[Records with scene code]
────────────────────

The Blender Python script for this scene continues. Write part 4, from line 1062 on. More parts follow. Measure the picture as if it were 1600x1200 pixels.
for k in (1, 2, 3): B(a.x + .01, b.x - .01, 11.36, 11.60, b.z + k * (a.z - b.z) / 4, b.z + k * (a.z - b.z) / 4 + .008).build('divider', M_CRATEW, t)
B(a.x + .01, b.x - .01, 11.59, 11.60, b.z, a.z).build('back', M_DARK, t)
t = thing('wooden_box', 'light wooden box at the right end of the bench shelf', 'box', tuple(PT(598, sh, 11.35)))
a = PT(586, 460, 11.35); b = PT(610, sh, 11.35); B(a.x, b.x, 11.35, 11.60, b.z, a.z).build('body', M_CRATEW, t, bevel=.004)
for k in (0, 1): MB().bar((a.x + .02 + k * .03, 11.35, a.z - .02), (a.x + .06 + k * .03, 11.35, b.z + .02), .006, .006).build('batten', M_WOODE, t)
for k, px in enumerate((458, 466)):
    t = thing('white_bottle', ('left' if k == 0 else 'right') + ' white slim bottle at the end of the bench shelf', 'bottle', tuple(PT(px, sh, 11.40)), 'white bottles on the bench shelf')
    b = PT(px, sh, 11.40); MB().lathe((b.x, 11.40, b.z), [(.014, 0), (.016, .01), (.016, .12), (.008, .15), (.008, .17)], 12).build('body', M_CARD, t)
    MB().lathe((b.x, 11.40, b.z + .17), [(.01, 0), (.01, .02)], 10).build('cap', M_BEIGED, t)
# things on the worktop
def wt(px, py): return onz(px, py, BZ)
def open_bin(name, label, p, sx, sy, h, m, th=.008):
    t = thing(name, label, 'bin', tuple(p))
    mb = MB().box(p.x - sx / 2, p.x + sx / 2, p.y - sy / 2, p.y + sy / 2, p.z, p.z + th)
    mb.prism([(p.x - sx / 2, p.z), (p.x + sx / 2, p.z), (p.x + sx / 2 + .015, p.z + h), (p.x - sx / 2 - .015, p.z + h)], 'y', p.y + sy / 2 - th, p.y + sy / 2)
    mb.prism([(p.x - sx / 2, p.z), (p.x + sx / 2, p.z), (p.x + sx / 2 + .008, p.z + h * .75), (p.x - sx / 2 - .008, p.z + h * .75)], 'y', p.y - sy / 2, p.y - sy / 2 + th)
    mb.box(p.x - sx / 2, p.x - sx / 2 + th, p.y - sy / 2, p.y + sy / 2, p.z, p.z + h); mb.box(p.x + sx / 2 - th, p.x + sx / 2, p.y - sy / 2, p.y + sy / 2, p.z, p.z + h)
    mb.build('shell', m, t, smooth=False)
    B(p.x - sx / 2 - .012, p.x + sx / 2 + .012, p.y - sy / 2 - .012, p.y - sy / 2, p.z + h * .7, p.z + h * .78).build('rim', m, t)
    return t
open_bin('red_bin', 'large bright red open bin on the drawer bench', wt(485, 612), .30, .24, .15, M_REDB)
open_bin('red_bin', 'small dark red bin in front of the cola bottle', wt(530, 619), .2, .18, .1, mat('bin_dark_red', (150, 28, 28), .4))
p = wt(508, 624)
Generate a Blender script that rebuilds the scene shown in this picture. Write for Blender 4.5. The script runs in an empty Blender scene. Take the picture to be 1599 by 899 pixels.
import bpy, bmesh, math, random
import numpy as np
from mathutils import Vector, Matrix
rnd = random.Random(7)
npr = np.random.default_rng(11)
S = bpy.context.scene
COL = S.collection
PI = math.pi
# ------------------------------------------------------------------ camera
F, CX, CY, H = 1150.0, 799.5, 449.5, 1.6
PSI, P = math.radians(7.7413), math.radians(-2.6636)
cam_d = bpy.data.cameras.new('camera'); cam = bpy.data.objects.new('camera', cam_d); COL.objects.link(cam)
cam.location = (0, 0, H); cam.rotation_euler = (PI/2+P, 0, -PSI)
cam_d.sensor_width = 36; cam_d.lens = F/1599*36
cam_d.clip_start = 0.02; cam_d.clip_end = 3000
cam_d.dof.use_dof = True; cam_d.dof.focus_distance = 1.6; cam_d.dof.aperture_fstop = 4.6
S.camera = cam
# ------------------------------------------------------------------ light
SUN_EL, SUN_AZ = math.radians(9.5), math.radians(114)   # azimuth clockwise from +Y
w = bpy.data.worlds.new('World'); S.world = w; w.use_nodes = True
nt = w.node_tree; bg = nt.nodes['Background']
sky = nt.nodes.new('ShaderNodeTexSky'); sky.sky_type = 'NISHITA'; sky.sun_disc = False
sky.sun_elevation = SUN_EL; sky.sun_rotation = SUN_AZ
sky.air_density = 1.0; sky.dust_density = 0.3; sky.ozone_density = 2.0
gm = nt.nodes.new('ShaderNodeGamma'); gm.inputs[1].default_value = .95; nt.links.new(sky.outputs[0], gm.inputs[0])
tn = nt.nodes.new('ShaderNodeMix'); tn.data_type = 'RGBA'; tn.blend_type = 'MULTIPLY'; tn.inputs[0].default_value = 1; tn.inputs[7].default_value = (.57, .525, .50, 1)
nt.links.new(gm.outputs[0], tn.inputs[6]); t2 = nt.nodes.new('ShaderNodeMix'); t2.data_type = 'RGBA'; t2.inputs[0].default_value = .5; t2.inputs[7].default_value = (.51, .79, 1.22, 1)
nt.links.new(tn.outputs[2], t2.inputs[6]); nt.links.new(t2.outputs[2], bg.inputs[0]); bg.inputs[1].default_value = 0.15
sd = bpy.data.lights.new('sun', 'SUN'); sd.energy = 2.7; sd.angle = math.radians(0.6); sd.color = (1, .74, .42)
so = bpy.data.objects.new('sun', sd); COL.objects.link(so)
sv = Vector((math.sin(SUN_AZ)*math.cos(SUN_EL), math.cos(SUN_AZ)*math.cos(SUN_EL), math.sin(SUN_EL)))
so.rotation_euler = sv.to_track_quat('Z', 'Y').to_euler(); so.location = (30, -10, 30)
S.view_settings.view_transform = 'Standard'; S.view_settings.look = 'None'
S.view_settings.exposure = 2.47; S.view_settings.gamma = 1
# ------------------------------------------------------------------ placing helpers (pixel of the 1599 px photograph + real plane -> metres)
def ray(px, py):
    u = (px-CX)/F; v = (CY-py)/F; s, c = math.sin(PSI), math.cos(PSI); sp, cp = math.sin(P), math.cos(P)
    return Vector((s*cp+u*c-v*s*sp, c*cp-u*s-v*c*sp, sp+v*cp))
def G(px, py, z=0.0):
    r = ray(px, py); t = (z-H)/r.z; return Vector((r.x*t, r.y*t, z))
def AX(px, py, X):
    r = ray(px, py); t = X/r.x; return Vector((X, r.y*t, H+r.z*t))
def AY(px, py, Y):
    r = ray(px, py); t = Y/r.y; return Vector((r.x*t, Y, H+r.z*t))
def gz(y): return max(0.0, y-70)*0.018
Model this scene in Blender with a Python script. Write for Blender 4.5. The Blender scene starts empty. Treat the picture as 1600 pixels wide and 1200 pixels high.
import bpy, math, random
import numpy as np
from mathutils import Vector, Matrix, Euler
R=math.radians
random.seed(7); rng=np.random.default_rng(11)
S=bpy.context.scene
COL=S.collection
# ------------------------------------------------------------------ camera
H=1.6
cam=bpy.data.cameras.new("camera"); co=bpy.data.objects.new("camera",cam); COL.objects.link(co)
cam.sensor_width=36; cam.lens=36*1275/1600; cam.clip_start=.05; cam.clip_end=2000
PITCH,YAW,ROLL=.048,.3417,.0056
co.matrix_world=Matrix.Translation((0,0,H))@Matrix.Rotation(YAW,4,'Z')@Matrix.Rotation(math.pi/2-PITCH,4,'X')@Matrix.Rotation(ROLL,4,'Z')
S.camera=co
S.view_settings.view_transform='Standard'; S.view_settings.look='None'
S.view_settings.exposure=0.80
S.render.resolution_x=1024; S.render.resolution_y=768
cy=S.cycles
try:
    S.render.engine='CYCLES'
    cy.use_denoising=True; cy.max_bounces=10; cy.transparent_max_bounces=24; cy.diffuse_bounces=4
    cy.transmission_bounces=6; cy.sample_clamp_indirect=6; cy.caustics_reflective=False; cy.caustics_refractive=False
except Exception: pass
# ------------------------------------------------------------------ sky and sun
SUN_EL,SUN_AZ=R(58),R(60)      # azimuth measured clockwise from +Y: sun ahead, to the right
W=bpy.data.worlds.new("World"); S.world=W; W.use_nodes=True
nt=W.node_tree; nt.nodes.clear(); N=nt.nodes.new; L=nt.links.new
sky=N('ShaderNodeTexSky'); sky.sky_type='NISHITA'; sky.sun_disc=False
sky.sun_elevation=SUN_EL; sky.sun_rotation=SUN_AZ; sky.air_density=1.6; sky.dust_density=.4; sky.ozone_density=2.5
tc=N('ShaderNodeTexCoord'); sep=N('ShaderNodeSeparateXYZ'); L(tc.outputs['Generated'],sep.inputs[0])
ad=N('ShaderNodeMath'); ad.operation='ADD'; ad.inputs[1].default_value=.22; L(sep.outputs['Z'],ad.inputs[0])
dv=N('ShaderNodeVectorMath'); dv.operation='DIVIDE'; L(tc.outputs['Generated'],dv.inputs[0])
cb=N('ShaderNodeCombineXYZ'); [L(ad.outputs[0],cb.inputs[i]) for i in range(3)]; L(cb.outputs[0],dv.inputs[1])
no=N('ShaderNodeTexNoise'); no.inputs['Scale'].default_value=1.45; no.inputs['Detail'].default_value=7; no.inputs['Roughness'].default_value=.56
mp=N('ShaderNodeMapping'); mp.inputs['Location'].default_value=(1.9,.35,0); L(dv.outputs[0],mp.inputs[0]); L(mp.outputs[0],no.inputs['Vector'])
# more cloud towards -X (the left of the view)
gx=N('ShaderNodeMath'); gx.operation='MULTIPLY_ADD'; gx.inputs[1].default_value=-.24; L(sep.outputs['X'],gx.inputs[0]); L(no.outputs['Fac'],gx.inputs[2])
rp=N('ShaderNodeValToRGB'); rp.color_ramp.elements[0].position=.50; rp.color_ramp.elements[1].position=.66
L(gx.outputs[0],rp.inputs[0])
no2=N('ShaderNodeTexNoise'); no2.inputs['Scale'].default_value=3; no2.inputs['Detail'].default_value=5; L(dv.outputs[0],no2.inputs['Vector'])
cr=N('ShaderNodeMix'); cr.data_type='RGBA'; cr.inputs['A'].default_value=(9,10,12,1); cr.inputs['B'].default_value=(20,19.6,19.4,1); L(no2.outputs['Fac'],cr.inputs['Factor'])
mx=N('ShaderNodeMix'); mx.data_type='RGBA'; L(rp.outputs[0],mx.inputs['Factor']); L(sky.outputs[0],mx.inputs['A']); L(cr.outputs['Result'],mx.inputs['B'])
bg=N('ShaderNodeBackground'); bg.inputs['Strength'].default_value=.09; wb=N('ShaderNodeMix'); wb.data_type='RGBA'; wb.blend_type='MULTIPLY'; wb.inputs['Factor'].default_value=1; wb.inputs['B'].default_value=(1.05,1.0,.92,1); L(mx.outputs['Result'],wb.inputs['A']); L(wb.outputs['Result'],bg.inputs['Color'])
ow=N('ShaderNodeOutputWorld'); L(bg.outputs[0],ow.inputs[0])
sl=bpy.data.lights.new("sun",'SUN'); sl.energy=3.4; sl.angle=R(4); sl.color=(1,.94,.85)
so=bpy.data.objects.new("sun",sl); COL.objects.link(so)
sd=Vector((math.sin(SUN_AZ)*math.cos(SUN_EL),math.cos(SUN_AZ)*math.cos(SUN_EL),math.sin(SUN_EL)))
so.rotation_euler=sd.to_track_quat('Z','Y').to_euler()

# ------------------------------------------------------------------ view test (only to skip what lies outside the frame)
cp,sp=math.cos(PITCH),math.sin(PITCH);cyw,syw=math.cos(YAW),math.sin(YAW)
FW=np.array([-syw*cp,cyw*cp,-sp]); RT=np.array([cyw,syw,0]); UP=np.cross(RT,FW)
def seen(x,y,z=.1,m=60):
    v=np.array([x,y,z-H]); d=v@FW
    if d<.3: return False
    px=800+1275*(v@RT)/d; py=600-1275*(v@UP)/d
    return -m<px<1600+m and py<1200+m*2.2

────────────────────

» **Goal**
Using the entries above, find all lines with "from". Copy them.

» **Result**
The Blender Python script for this scene continues. Write part 4, from line 1062 on. More parts follow. Measure the picture as if it were 1600x1200 pixels.
from mathutils import Vector, Matrix
SUN_EL, SUN_AZ = math.radians(9.5), math.radians(114)   # azimuth clockwise from +Y
from mathutils import Vector, Matrix, Euler
SUN_EL,SUN_AZ=R(58),R(60)      # azimuth measured clockwise from +Y: sun ahead, to the right